Until very recently, many pedestrians and motorists passing through the bustling Opera Square in central Cairo were not aware that the area boasts a 19th century architectural gem.
Built in the 1860s, the Continental Hotel overlooks three main streets in the Opera Square, once named after the Cairo Opera House that was gutted in a major fire in 1971.
The hotel stands opposite the famed Azbakiya Botanical Garden set up in 1872 on a stretch of 18 acres.
The area is also known as the Kedival Cairo, referring to the part of the city that was transformed under Khedive Esmail, who wanted the Egyptian capital to look like Europe. Esmail ruled Egypt for 16 years beginning in 1863.
The Continental was built as part of Egypt’s celebrations marking the 1869 inauguration of the Suez Canal, according to historians.
The building has since stood as a witness to Egypt’s dramatic changes.
It was the venue of the declaration of Egypt’s independence from Britain in 1922. King Farouk, Egypt’s last monarch, used to come to the hotel and enjoy the panoramic view of the area from the terrace.
After falling in decline and going out of business since the early 1990s, the hotel drew public attention only this month after Cairo authorities unveiled a plan to pull it down it in order to make room for a new hotel and a glitzy shopping mall.
The demolition order came in response to a request from its owner, the state-run Egyptian General Company for Tourism and Hotels that cited the current decrepit condition of the hotel for the controversial move.
“The building is dilapidated, threatening a humanitarian disaster until we demolish it,” Mamduh Rutab, the company’s deputy chairman, said.
Parts of the Continental were destroyed and rebuilt after a massive fire ripped through central Cairo in January 1952. The renovated hotel was later reopened for business by a member of the Free Officers, a group of young military who toppled the monarchy in Egypt.
The building suffered again in 1992 in a big earthquake that struck Egypt. The ceiling of the hotel’s ground floor collapsed last year.
The envisaged demolition is part of a 1 billion-pound (Dh208 million) scheme to construct a 250-room hotel that will still keep the façade of the old one. The process is scheduled to take three years. It is not clear yet when demolition will start.
The old hotel is listed among Cairo’s architectural landmarks, but not a heritage site due to the numerous changes the building has undergone over the years.
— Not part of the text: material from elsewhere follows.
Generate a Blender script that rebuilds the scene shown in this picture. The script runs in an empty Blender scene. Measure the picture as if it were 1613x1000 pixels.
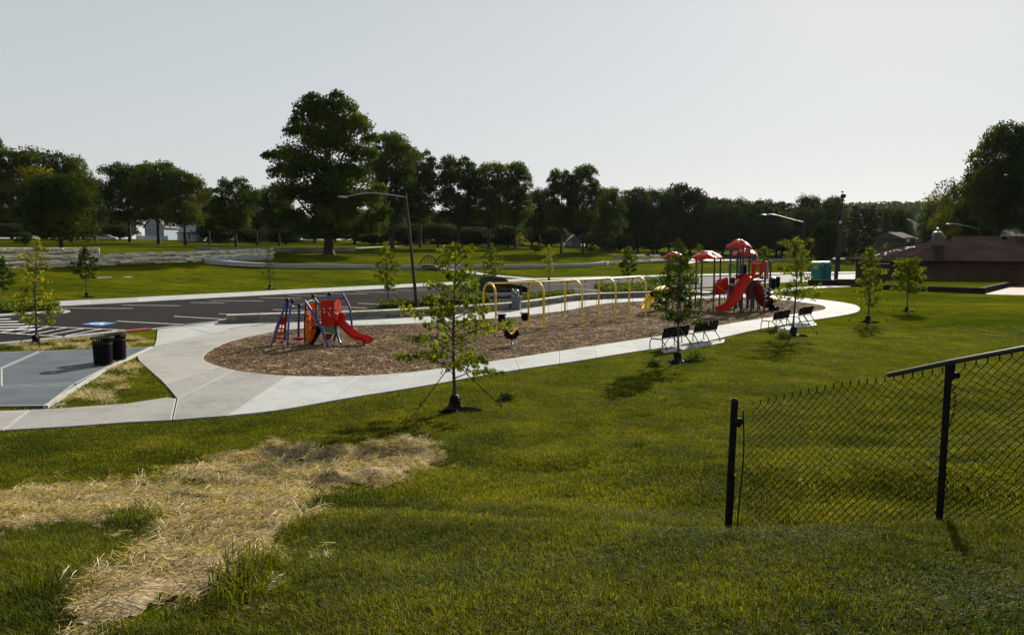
import bpy, math, random
import numpy as np
from mathutils import Vector, Matrix, noise as mnoise

# ------------------------------------------------------------------ camera, sky, sun, exposure
R = math.radians
F, CU, CV, CAM_H, HZ = 1150.0, 806.5, 500.0, 4.3, 386.0
PITCH = math.atan((CV - HZ) / F)
scene = bpy.context.scene
COL = scene.collection
cam_data = bpy.data.cameras.new('camera')
cam_data.sensor_width = 36.0
cam_data.lens = 36.0 * F / 1613.0
cam_data.clip_start, cam_data.clip_end = 0.05, 6000.0
cam = bpy.data.objects.new('camera', cam_data)
COL.objects.link(cam)
cam.location = (0, 0, CAM_H)
cam.rotation_euler = (math.pi / 2 - PITCH, 0, 0)
scene.camera = cam

SUN_EL, SUN_AZ = R(29.0), R(27.0)          # azimuth measured to the right of +Y
world = bpy.data.worlds.new('World')
scene.world = world
world.use_nodes = True
wn = world.node_tree
sky = wn.nodes.new('ShaderNodeTexSky')
sky.sky_type = 'NISHITA'
sky.sun_disc = False
sky.sun_elevation, sky.sun_rotation = SUN_EL, SUN_AZ
sky.air_density, sky.dust_density, sky.ozone_density = 1.0, 0.5, 1.0
sky.altitude = 200
gam = wn.nodes.new('ShaderNodeGamma'); gam.inputs[1].default_value = 0.34
hsv = wn.nodes.new('ShaderNodeHueSaturation'); hsv.inputs['Saturation'].default_value = 0.52; hsv.inputs['Hue'].default_value = 0.475; hsv.inputs['Value'].default_value = 1.3
bg = wn.nodes['Background']
wn.links.new(sky.outputs[0], gam.inputs[0])
wn.links.new(gam.outputs[0], hsv.inputs['Color'])
wn.links.new(hsv.outputs[0], bg.inputs[0])
bg.inputs[1].default_value = 0.15

sun_dir = Vector((math.sin(SUN_AZ) * math.cos(SUN_EL), math.cos(SUN_AZ) * math.cos(SUN_EL), math.sin(SUN_EL)))
sun_data = bpy.data.lights.new('sun', 'SUN')
sun_data.energy = 5.0
sun_data.angle = R(0.6)
sun_data.color = (1.0, 0.93, 0.80)
sun = bpy.data.objects.new('sun', sun_data)
COL.objects.link(sun)
sun.location = (60, 140, 80)
sun.rotation_euler = sun_dir.to_track_quat('Z', 'Y').to_euler()

vs = scene.view_settings
vs.view_transform, vs.look, vs.exposure, vs.gamma = 'Standard', 'None', 0.82, 1.0
vs.use_curve_mapping = False
cy = scene.cycles
cy.use_denoising = True
cy.denoising_prefilter = 'NONE'
cy.denoising_input_passes = 'RGB_ALBEDO_NORMAL'
cy.max_bounces, cy.diffuse_bounces, cy.glossy_bounces = 6, 2, 2
cy.transmission_bounces, cy.volume_bounces, cy.transparent_max_bounces = 4, 0, 4
cy.caustics_reflective = cy.caustics_refractive = False
cy.sample_clamp_indirect = 4.0

rng = np.random.default_rng(7)
rnd = random.Random(11)

# ------------------------------------------------------------------ terrain
NS = lambda a, b, t: (lambda u: u * u * (3 - 2 * u))(np.clip((t - a) / (b - a), 0, 1))
HY = np.array([-60, -10, 0, 3, 5, 5.6, 7, 9, 11, 13, 15, 16.5, 4000.0])
HRY = np.array([-60, -10, 0, 3, 4.4, 5.2, 5.8, 6.4, 7.2, 8, 9.4, 10.8, 12.4, 14.5, 16.5, 4000.0])
HR = np.array([2.9, 2.8, 2.7, 2.57, 2.35, 2.18, 1.90, 1.58, 1.20, .98, .93, .90, .50, .14, 0, 0])
HL = np.array([2.9, 2.8, 2.7, 2.42, 2.08, 1.94, 1.54, .96, .44, .16, .05, 0, 0])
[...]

“This hotel is listed under the category C of Law No 144 for the year 2009 that designates buildings of distinct architecture, but allows their demolition and reconstruction of inner parts on condition the facades are kept in order to preserve architectural harmony of the surrounding area,” said Mohammad Abu Seda, who heads a governmental urban landscaping agency.
“The decision to demolish the Continental was taken because the hotel includes rickety parts and ceilings that pose a serious threat,” he added.
The demolition plan has triggered a big controversy.
Egypt’s leading archaeologist Zahi Hawass is among the outspoken critics.
“The Continental is part of the heart of historic Cairo and must be preserved,” Hawass told private television station Al A’sama. ”Such hotels all over the world are not demolished, whatever their status.” He called on authorities to scrap the planned demolition and instead restore the hotel.
Online activists have meanwhile slammed the envisaged reconstruction of the hotel, calling it a “crime against history”
“Officials should stop distorting our history and learn a lesson from the Opera Garage,” wrote a critic named Sameh on Facebook. He was referring to an eyesore multi-storey garage that replaced the burnt-down Opera House, a few metres from the Continental.
“How can we destroy an invaluable part of our history in the name of renewal?” posted another critic named Marwa.
“Any other country would have not waited for so long and left such a historic hotel, visited by famous personalities, to fall victim to neglect,” she added.
Thomas Edward Lawrence, a British military officer known as Lawrence of Arabia, is known to have stayed at the Continental in 1914.
Another celebrity was Lord Carnarvon, who funded the excavation of King Tut’s tomb in Luxor.
In 1925, Egypt’s then King Fouad I arbitrarily dissolved the parliament hours after its inauguration session. In defiance, the lawmakers met and announced that the dissolution decree was invalid. Their meeting place? Where else, but the Continental.